There can be hurdles, too. Despite a 1979 statute in Missouri law declaring residential solar a property right, some homeowner associations have restricted where panels can be installed on a house. Disputes have arisen and landed in court. But Stephen Jeffery, a Chesterfield attorney who has represented solar-installing households, says this kind of litigation occurs less frequently now that the technology is more familiar and widespread. McMullen, for his part, discovered that solar-friendly U. City does have its own safety provisions about the weight of panels on roofs, but he had no trouble gaining approval for his setup.
The highest hurdle for most people is the price. McMullen paid about $22,000 upfront in hard and soft costs, yet thanks to a 26 percent federal tax credit and other rebates and incentives, he’ll end up spending only $15,000. In return, he’ll receive lower electricity bills from now on—about $30 or $40, he guesses, compared to the $110 that he was paying before as a monthly flat rate. Those monthly savings will finally add up to his investment costs in about 17 years, he estimates, and his panels are guaranteed for 25 years. “I’ll come out ahead in the long run,” he says.

Photography by Jennifer Silverberg
He fires up his iPad. After a few taps and swipes, he shows me his solar dashboard. It reveals that in 2020, the month that proved the biggest bonanza of sunlight was June, despite the fact that August is, on average, warmer. “Humidity has nothing to do with it,” he says. “June is the summer solstice—that’s when the sun is highest over the house.”
Even then, of course, he’s only capturing a small fraction of the sun’s power. Most sunlight is ultraviolet and infrared. The rest is visible light. Visible light is the only kind that panels can absorb, and the average home-solar setup is only converting 15–22 percent of that to usable energy. But for McMullen’s purposes, that’s enough—sometimes more than enough. On certain days, he’ll glance at his dashboard and observe that he’s drawing in more energy from the sun than he’s consuming (through his appliances, lightbulbs, and electronics). At the end of the month, if he has converted more than he’s consumed, the electric company will purchase his surplus and absorb it into the grid for others to use.

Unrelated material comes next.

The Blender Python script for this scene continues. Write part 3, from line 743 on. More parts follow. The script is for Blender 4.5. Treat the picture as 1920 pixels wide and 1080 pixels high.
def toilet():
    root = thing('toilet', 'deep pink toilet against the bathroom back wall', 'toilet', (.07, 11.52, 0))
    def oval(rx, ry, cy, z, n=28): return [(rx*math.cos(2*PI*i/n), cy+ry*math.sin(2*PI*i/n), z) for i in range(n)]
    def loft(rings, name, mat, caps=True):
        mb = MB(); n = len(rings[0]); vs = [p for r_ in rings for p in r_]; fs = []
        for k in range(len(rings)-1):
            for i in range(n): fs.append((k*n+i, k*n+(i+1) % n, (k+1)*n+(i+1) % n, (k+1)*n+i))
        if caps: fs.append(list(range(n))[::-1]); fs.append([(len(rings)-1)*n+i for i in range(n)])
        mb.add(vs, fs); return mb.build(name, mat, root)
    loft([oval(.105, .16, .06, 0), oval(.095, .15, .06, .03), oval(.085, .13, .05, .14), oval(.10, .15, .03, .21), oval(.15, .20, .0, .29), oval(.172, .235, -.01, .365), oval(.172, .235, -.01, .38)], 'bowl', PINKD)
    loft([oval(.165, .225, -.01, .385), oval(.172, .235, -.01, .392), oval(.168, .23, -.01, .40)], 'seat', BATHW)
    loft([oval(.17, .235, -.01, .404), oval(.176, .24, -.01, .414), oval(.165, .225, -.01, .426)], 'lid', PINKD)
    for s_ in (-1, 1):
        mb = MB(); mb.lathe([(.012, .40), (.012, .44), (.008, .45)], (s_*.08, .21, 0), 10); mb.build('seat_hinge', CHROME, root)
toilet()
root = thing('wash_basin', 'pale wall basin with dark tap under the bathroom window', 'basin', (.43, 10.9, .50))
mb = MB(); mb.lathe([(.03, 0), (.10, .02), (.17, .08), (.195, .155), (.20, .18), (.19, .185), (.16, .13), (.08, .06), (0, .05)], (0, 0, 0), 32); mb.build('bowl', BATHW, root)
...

Yet aside from dollars, McMullen says he’s also factoring in his own mortality. He’s 64 years old, he says, and just made a quarter-century investment on his home. “I got—well, I think I got 25 years left,” he jokes. He knows that solar equipment might leap forward in efficiency in the near future, but he chose to go for it anyway: “I thought I’d waited long enough. I know the technology will get better, but I don’t want to keep polluting the Earth during that time.” A major goal of this project, he says, was to shrink his carbon footprint.
Then he reveals another reason that he went for solar: He just thinks it’s cool. Right outside his garage, he shows off the new meter that records his solar intake. “It’s our own power!” he says. “It’s kinda neat.”